INSTRUCTIONS FOR THE TASK:
Give back the full material, exactly as it reads.

---+---

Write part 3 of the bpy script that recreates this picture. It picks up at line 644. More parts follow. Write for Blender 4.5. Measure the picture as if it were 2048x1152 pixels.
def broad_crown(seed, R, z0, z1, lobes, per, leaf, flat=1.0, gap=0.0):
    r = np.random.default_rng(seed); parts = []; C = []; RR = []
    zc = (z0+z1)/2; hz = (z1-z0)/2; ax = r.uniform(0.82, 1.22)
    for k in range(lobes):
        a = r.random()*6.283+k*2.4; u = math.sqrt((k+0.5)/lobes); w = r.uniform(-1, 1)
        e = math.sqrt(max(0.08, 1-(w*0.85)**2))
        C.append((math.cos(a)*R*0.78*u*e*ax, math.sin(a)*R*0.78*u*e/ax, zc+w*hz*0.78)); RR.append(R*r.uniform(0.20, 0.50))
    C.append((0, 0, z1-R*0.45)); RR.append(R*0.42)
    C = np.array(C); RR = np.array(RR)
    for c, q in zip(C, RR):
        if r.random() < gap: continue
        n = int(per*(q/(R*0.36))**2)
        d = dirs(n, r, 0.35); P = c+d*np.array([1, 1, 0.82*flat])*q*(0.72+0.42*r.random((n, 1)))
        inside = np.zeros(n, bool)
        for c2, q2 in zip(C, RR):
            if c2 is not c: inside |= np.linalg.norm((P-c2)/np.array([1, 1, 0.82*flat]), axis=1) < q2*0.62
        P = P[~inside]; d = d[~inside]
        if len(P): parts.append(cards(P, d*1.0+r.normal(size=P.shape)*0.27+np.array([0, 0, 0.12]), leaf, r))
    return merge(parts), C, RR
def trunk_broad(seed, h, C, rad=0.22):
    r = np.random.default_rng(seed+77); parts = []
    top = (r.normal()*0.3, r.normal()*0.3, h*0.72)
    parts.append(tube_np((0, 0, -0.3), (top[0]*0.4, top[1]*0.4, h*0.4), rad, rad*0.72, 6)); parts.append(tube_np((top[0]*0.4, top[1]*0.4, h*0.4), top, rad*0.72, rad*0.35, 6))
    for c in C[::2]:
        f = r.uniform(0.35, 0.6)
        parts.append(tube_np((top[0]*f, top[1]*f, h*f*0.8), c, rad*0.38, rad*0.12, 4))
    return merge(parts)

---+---

EXERCISE OUTPUT:
Write part 3 of the bpy script that recreates this picture. It picks up at line 644. More parts follow. Write for Blender 4.5. Measure the picture as if it were 2048x1152 pixels.
def broad_crown(seed, R, z0, z1, lobes, per, leaf, flat=1.0, gap=0.0):
    r = np.random.default_rng(seed); parts = []; C = []; RR = []
    zc = (z0+z1)/2; hz = (z1-z0)/2; ax = r.uniform(0.82, 1.22)
    for k in range(lobes):
        a = r.random()*6.283+k*2.4; u = math.sqrt((k+0.5)/lobes); w = r.uniform(-1, 1)
        e = math.sqrt(max(0.08, 1-(w*0.85)**2))
        C.append((math.cos(a)*R*0.78*u*e*ax, math.sin(a)*R*0.78*u*e/ax, zc+w*hz*0.78)); RR.append(R*r.uniform(0.20, 0.50))
    C.append((0, 0, z1-R*0.45)); RR.append(R*0.42)
    C = np.array(C); RR = np.array(RR)
    for c, q in zip(C, RR):
        if r.random() < gap: continue
        n = int(per*(q/(R*0.36))**2)
        d = dirs(n, r, 0.35); P = c+d*np.array([1, 1, 0.82*flat])*q*(0.72+0.42*r.random((n, 1)))
        inside = np.zeros(n, bool)
        for c2, q2 in zip(C, RR):
            if c2 is not c: inside |= np.linalg.norm((P-c2)/np.array([1, 1, 0.82*flat]), axis=1) < q2*0.62
        P = P[~inside]; d = d[~inside]
        if len(P): parts.append(cards(P, d*1.0+r.normal(size=P.shape)*0.27+np.array([0, 0, 0.12]), leaf, r))
    return merge(parts), C, RR
def trunk_broad(seed, h, C, rad=0.22):
    r = np.random.default_rng(seed+77); parts = []
    top = (r.normal()*0.3, r.normal()*0.3, h*0.72)
    parts.append(tube_np((0, 0, -0.3), (top[0]*0.4, top[1]*0.4, h*0.4), rad, rad*0.72, 6)); parts.append(tube_np((top[0]*0.4, top[1]*0.4, h*0.4), top, rad*0.72, rad*0.35, 6))
    for c in C[::2]:
        f = r.uniform(0.35, 0.6)
        parts.append(tube_np((top[0]*f, top[1]*f, h*f*0.8), c, rad*0.38, rad*0.12, 4))
    return merge(parts)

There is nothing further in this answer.